El ciudadano medio, Carabel del siglo XXI, contempla estupefacto cómo ciertos universitarios gozan el derecho a la huelga mientras otros tienen vedado entrar en clase; se asombra de que las hordas ejerzan el derecho de manifestación y los transportistas pierdan el derecho al trabajo; enloquece al comprender que paga el Ibi porque la casa es de su propiedad, pero el okupa no lo paga porque la casa es ajena y encima no lo echa nadie; se revuelca por el suelo, echando espumarajos, cuando su coche bien cuidado paga la misma itv que una carraca llena de mataduras; comprueba, entre temblores, que la Constitución es un embuste monumental, que las leyes y sentencias únicamente llueven sobre los infelices, que no se impiden los vandalismos anunciados, que se repiten elecciones y se duplican impuestos, que se anteponen los muertos a los vivos...
El ciudadano raso, el bueno de Carabel, presa de la turbación y el desengaño, siente un crujido en la conciencia, un algo que se rompe, y, como el personaje de Fernández Flórez, ensaya una versión perversa de sí mismo, un yo malvado que le resarza de tanta contrariedad. El malvado Carabel, en un principio, se siente fuerte, revolucionario y transgresor. Quiere hacer suyas las actitudes de todos esos atorrantes que llenan los telediarios. Quiere, como ellos, ser malo y salir indemne, hacer gamberradas y tener bula, desahogar sus frustraciones rompiéndolo todo y luego irse de rositas contemplando el amanecer, exhausto pero feliz.

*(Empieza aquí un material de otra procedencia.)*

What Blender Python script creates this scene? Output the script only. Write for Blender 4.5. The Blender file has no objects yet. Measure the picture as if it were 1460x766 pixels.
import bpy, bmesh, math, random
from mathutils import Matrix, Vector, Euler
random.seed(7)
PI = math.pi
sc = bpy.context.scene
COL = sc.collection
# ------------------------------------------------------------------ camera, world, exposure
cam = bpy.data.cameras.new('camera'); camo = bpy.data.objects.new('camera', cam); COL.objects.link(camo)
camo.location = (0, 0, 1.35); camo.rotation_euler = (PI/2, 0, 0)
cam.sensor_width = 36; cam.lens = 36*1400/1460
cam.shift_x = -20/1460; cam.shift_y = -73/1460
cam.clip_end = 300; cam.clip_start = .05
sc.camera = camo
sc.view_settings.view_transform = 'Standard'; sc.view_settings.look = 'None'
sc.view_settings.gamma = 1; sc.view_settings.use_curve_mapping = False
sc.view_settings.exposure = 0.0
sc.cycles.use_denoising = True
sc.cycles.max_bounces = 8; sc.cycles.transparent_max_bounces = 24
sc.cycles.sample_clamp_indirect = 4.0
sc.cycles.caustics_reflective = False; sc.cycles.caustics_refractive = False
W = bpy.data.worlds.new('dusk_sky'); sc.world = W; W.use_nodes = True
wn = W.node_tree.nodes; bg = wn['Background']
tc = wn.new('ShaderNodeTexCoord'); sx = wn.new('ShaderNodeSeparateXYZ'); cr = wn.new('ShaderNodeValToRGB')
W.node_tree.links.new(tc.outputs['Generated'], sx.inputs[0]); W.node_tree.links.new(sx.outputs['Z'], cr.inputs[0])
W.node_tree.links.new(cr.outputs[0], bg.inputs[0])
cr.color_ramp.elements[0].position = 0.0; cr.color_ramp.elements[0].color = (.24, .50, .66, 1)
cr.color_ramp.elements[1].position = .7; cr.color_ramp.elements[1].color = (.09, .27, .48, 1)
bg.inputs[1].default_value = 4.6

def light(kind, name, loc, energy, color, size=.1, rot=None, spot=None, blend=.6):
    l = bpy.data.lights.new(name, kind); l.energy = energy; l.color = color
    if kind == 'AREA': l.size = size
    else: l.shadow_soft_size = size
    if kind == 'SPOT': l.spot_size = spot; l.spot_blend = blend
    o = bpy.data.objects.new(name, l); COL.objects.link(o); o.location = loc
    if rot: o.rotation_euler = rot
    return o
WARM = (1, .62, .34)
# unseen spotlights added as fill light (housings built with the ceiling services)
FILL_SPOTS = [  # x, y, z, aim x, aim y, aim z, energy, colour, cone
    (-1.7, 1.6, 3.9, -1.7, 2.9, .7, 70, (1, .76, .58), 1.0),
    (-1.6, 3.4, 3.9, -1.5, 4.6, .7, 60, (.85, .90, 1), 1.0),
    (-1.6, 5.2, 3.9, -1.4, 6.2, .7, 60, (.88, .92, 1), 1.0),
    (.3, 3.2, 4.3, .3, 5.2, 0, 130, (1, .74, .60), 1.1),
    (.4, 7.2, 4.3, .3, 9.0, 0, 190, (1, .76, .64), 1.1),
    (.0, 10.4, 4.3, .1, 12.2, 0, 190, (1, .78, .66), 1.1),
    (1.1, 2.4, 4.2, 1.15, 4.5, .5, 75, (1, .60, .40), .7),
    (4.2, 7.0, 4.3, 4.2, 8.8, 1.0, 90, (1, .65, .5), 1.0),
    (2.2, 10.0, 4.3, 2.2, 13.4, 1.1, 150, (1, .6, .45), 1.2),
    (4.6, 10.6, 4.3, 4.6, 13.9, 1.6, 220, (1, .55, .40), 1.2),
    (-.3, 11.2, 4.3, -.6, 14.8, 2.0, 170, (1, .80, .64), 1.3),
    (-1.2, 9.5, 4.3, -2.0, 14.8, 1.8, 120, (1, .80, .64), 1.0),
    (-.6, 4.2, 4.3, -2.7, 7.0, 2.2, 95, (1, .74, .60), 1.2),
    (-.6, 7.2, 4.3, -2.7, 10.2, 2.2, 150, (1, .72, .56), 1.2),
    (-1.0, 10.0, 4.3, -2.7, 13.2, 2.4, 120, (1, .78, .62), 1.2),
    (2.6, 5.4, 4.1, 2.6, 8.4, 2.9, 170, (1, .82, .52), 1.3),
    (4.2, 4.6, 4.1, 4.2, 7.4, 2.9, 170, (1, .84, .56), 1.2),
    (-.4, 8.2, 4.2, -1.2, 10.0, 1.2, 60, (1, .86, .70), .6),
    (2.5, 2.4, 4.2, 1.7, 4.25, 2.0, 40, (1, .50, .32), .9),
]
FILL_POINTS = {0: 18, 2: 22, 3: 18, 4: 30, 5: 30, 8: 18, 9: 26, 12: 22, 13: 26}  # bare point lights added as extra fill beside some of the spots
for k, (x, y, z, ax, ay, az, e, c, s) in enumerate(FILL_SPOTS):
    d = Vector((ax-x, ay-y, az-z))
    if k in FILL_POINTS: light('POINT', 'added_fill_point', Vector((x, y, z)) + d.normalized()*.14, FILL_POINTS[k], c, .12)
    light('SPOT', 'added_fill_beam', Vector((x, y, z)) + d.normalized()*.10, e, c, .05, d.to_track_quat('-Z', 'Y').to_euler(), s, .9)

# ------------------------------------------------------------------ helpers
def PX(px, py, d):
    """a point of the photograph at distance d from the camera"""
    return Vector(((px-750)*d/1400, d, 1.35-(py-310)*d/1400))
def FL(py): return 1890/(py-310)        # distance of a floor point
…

El bueno de Carabel, con su maldad recién estrenada, quiere hacer de las suyas haciendo las de los otros. Quiere ser malo, pero no le sale; producir un estropicio, pero no se atreve. Así que acaba resignándose, como todos los pusilánimes, al desdibujado limbo de lo retorcido, al maquiavelismo de chicha y nabo, a la rebeldía pacata del trabajito sin factura, la reforma sin permiso y la especulación de poca monta. Casi toda la mohatra de arte menor es puro despecho, puro arrechucho, fraudes que no enriquecen pero alivian, desquites parvos de Carabeles maleados, de Carabeles mochongos, de Carabeles trastornados por el jolgorio reinante. Porque al bueno de Carabel, que somos usted y yo —aunque mire usted para otro lado—, no le va la marcha: el bueno de Carabel quiere permanecer en buena paz y compaña, pasar desapercibido y trabajar lo menos posible —no ponga usted cara de vinagre, que aquí, en la invisible abstracción de la lectura, no le ve nadie, y sabe usted tan bien como yo cuán acertado estuvo Umbral cuando afirmó que los españoles viven esperando que les toque la lotería—.
Sin embargo, sucede que al bueno de Carabel no le dejan tranquilo; que le inflan a impuestos, alguno de los cuales tiene que pagar dos y tres veces; que le obligan a presenciar cómo unos cuantos barateros, malvados de verdad, hacen cadenilla con las agujas del trile, cómo esputan cinismo de autoinculpación, cómo arengan la violencia y hacen mutis por el foro. El bueno de Carabel se indigna y quiere ser malo, pero no pasa de la travesura enervante y la picaresca ridícula, igual que aquel malvado Carabel del siglo xx, que dinamitaba la caja y no conseguía desvalijarla, que sudaba tinta pero no lograba sisar un céntimo. Los papeles de Panamá son cosa de ricos; y el español del arroyo, sin galones de alto copete ni alamares influyentes, en esta vorágine de independentismos desatados, de gobiernos inoperantes, de vergajazos a la Carta Magna, de boñigas penales y encanallamientos políticos, adquiere un parecido notable con el maltrecho Carabel de la novela; con el Carabel indignado, soliviantado, enajenado e impotente; con el Carabel defraudado, traicionado y escandalizado.
El bueno de Carabel vota infructuosamente, paga humillantemente y vive ficticiamente; busca voz sin encontrarla, que decía Larra, y por eso emite un rugidillo atiplado, postizo, irrisorio, acomplejado y ostentosamente inverosímil. La debacle de las instituciones genera malvados Carabeles, personajes hilarantes, ñoños y anonadados. El malvado carabel, hoy como ayer, es el retrato del español herido, inerme y atónito, que no sabe a qué maldad atenerse y sigue, como Alonso Quijano, recibiendo coces y pedradas. El bueno de Carabel desayuna el tasajo del agravio comparativo, almuerza la rebanada negra de la exacción, merienda el encurtido rancio de la cólera, lo riega todo con la vinaza repugnante del espanto y se acuesta sin cenar.